Storme clearly seems to be inspired by Van Dine and Quentin in his plotting and detective novel structuring. Hale calls himself an intuitive sleuth and not a true detective. He spends much of his time looking for the "psychological pattern" of the crimes foreshadowing the kind of criminal profiling techniques that become very popular in late 20th century crime novels. Hale relies perhaps too much on inference and intuition and does not impress the police even in his long lecture in the final chapter (teasingly titled "Parlor Tricks") when he reveals the truth. Captain Macready reminds us all that guesswork has no place in real police work when he warns Hale, "You'll need better evidence than that." And yet all along Storme has done an admirable job of supplying the reader with subtle clues -- mostly presented in character sketches and dialogue -- so that he too can come to the same conclusion as Henry Hale.

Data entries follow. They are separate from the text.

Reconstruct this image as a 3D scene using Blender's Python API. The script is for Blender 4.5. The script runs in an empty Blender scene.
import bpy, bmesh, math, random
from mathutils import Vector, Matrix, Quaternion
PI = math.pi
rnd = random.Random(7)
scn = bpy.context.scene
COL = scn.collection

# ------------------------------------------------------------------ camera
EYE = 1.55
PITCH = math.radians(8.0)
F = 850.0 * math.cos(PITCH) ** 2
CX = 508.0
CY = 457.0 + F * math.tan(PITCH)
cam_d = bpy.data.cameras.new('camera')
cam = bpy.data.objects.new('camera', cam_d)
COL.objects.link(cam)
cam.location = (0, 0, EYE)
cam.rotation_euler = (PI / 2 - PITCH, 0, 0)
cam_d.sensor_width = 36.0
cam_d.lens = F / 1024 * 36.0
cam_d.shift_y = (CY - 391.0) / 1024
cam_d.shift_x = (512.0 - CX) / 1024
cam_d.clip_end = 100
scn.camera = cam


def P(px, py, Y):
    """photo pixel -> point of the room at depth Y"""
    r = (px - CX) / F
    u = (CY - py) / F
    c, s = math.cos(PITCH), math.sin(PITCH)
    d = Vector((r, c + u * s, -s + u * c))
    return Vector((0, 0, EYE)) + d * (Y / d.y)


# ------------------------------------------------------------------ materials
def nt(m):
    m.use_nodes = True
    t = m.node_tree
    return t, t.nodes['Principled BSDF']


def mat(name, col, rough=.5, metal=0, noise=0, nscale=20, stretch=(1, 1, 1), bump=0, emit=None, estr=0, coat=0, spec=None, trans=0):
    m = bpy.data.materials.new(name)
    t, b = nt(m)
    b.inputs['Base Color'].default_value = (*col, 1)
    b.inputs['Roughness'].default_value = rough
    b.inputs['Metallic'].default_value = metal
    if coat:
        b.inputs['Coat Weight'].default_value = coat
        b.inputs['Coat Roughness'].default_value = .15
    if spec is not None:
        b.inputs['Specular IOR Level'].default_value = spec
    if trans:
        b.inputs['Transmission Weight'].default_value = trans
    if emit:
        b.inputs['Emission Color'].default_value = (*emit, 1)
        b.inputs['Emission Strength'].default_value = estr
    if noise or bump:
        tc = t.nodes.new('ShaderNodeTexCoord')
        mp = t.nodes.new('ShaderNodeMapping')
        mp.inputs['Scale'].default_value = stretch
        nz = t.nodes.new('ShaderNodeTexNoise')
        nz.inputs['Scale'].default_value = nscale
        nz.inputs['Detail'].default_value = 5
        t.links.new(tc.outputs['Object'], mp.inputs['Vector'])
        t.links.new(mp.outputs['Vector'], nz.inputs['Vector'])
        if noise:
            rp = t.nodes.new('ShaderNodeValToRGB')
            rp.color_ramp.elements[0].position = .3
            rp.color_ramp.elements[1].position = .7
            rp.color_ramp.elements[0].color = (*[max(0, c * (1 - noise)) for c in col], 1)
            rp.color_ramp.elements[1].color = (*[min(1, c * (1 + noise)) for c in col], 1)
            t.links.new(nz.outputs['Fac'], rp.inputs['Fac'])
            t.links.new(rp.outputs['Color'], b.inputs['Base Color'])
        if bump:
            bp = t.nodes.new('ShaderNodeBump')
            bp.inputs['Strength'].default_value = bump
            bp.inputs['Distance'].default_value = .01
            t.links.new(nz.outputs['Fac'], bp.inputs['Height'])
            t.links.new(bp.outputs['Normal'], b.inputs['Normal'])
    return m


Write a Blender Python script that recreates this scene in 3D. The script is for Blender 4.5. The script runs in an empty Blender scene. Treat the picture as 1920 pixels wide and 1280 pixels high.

The revelation of the motive and methods of the murders may break a couple of rules for traditional detective novels, but I'll give Storme bonus points for subverting the genre just when it needed shaking up.

Philip Van Doren Stern, circa 1940s
THE AUTHOR: "Peter Storme" wrote only one detective novel. His real name was Philip Van Doren Stern, an American historian and short story anthologist who wrote several non-fiction volumes on the Civil War as well as editing a collection of Poe's writing (both fiction and non-fiction) and a noteworthy ghost story anthology. In addition to his writing Stern made a living in the publishing industry working as an editor for Simon & Schuster, Pocket Books and Knopf at various times throughout his lifetime.  Stern's claim to fame, however, will always be his short story "The Greatest Gift" which has been immortalized on film as the Christmas classic It's A Wonderful Life.

EASY TO FIND? At one time it was fairly easy to find either of the two US paperback editions of The Thing in the Brook (1937). But as with the majority of books I enjoy and like to write about this title is becoming increasingly scarce in all its editions. As far as I know there is no UK edition of this book. The original US first edition (Simon & Schuster, 1937) is practically a rare book these days as I found only two copies for sale online. If you do go looking, you will increase your chances of finding a copy knowing that the digest paperback edition was retitled The Case of the Thing in the Brook which was reprinted in 1941.